Monday, December 27, 2021

Creating a caring Economy (2008)

 What happens to women’s work? How is it assessed? Or is it just an expected role in society? Questions that are definitively related to the unpaid work of women in caring for all the relationships they are involved in: husband, children, the grandparents of both families, and others through their charitable caring works.

This quilt had begun to take form over ten years ago, for the 2008 UN International Women’s Day, created before I started a blogspot. It was named "Creating a caring economy", and I was in the process of reading Rianne Eisler’s wonderful expose of the need for a more equitable basis to all economies, based in gender equity.

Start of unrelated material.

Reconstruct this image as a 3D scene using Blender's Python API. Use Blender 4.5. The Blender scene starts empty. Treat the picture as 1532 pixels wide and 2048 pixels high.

In The real wealth of nations: creating a caring economics, published in 2007, Eisler makes the case for what lies behind how the productivity of the economies that we live within have arisen and been developed, are sustained and maintained on the basis of the long-time gender bias toward the work of males, totally discounting women's work through the ages. 

Maybe twenty years earlier I had read Counting for nothing (1988) by New Zealand’s first female parliamentarian Marilyn Waring. It was ground-breaking and is now a classic feminist analysis of the gender bias in society that so obviously extends to the economy. Without GDP being fuelled by women’s unpaid labour in the home, and elsewhere in some societies, work in the home and family has not been valued or acknowledged by the contribution to the world’s economies. Unlike cleaning up a disasters for example, which does contribute to the overall GDP, work in the home counts for nothing. 


The wall hanging (measuring 800x1000mms) was inspired by a screen-printed Indian fabric, and commissioned by my friend Sheila. Given to Sheila as a parting gift by her sisters following a visit to their religious congregation in India, the single piece of fabric showed three women. They are depicted wearing traditional Indian dress and veils, complete with decorative emblems and jewellery. These women are determinedly striding out, two with vessels carried gracefully on their heads, and one in a sack over her shoulder. Delighted to work with the image of these three strong women walking across the scene, I decided to cut them out individually and reposition them onto a background fabric pieced together from ‘indigenous’ inspired fabrics in my own stash.

By doing so, I was able to provide space to include random textual quotes from The real wealth of nations. Some excerpts are scattered down the veils, and others across the background. They include one basic message: “gender equality to remove poverty”. And other catch phrases are pulled from the text: “the economy begins in the household; good governance to open doors for women in a dominator world; trade justice to achieve women’s economic empowerment; respect of other life forms we share the planet with; reproductive freedom.” 


I had known that the word ‘economos’ in Greek is a reference to the hearth, the centre of all trade, exchange, sustenance and wellbeing. “The most important human work is sustaining the activities of the household - care and care giving throughout life.” This is what basically sums up a functional and functioning economy for me. Where would we be without home and hearth? I added some silver thread hand-stitching to the women’s paraphernalia and jewellery, including their earrings and belly buttons. Much fun in bringing to together, and very pleased that Sheila has bequeathed it to me as she is the process of finding her new place.